#### Given instruction:
Scan the lines below for the string "part" and copy every one that has it.

---*---

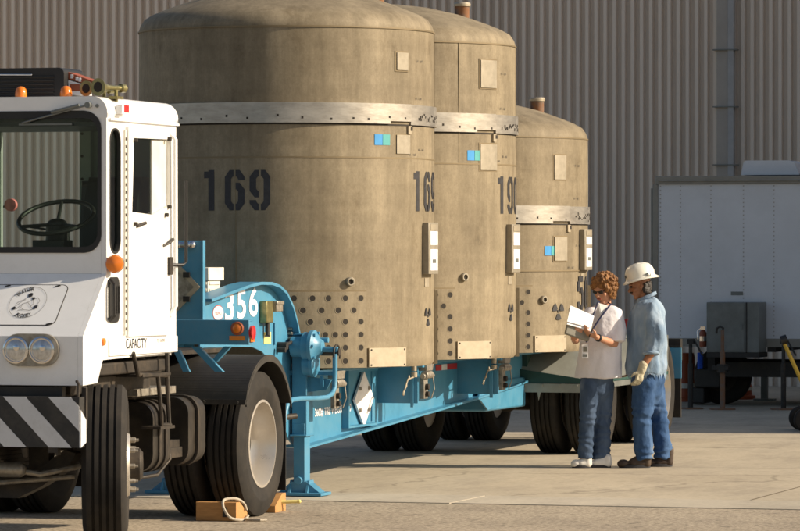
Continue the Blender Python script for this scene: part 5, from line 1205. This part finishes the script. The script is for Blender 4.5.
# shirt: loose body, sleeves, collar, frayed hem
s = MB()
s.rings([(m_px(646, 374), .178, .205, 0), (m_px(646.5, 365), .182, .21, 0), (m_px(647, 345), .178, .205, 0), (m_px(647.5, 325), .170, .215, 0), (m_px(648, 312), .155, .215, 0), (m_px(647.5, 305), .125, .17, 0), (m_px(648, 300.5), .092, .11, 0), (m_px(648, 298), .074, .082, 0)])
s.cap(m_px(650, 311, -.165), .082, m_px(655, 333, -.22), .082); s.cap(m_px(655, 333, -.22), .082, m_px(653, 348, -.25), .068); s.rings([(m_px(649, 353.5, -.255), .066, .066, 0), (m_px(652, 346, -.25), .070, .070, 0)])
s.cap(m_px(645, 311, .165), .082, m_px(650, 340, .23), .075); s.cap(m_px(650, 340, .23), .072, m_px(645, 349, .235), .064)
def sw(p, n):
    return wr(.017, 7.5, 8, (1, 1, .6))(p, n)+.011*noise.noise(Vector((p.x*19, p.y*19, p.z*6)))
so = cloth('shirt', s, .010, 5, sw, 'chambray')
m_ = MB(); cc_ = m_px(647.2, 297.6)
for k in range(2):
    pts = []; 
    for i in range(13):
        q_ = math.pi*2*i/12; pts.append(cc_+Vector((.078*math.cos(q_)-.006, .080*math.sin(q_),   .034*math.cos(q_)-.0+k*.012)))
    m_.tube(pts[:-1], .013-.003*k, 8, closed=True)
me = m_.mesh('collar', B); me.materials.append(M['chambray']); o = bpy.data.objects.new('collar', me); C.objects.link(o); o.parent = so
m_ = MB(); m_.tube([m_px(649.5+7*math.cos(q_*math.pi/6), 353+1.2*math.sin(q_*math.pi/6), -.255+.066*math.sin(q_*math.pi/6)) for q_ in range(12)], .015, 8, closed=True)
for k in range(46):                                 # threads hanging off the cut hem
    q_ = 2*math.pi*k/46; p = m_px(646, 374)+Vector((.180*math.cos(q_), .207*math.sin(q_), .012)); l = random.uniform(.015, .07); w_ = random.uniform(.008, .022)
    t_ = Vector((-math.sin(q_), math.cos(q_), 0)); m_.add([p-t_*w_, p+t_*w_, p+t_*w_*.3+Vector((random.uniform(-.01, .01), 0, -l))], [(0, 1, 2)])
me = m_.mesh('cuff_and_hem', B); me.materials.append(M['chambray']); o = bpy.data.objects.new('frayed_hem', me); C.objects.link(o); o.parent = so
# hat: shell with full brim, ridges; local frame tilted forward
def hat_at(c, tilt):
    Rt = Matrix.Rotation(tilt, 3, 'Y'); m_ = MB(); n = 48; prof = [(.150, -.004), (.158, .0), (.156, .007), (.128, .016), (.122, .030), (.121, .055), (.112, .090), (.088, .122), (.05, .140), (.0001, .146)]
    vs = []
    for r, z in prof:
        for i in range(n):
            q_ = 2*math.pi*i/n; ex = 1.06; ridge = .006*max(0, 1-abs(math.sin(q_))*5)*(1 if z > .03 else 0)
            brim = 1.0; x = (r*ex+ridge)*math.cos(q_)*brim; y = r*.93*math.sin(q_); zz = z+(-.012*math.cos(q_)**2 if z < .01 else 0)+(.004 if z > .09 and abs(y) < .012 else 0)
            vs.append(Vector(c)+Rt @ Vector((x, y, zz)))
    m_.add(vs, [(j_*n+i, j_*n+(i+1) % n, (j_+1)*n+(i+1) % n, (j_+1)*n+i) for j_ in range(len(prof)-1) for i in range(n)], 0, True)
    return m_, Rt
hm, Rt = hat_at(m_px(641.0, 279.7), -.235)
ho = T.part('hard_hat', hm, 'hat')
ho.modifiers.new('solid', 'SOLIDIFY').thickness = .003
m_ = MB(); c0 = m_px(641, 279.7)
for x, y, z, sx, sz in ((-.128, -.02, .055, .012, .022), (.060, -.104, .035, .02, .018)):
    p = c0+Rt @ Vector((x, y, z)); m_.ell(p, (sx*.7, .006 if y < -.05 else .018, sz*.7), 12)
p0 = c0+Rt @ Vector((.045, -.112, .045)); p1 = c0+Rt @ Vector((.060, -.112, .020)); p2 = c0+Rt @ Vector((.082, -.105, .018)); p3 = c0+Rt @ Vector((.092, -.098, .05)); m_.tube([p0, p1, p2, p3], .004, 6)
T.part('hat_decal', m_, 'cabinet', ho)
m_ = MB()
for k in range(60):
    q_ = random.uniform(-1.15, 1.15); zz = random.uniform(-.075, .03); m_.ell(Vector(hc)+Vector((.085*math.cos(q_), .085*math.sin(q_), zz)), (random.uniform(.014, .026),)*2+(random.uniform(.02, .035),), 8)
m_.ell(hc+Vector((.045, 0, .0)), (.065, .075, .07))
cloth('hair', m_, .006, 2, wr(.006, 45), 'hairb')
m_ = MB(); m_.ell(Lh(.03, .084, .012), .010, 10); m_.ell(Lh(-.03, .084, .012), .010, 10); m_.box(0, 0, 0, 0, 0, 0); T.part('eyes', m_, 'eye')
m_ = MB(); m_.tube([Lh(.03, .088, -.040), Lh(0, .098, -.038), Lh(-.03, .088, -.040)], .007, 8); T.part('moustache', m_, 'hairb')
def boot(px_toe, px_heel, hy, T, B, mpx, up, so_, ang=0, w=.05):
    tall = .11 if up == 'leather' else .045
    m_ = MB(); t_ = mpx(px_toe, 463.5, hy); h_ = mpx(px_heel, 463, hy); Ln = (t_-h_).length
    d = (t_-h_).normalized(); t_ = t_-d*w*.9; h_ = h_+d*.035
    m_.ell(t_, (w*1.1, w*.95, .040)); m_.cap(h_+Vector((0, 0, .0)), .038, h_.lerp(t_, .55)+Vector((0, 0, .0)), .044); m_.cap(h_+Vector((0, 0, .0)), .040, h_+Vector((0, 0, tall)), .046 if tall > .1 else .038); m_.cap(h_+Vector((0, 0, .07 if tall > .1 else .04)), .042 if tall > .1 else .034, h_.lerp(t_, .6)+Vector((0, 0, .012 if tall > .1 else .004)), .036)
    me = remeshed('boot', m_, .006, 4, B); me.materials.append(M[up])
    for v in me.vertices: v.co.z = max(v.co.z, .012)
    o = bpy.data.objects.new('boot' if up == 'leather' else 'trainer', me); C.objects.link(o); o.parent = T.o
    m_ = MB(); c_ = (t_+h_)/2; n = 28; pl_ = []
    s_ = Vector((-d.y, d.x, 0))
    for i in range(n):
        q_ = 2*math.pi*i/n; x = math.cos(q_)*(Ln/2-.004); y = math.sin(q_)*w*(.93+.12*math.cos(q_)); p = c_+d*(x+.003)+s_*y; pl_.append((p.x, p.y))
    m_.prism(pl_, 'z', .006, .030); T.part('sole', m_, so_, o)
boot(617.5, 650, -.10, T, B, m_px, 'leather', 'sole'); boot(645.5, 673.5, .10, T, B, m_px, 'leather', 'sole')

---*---

#### Exercise result:
Continue the Blender Python script for this scene: part 5, from line 1205. This part finishes the script. The script is for Blender 4.5.
ho = T.part('hard_hat', hm, 'hat')
T.part('hat_decal', m_, 'cabinet', ho)
m_ = MB(); m_.ell(Lh(.03, .084, .012), .010, 10); m_.ell(Lh(-.03, .084, .012), .010, 10); m_.box(0, 0, 0, 0, 0, 0); T.part('eyes', m_, 'eye')
m_ = MB(); m_.tube([Lh(.03, .088, -.040), Lh(0, .098, -.038), Lh(-.03, .088, -.040)], .007, 8); T.part('moustache', m_, 'hairb')
    m_.prism(pl_, 'z', .006, .030); T.part('sole', m_, so_, o)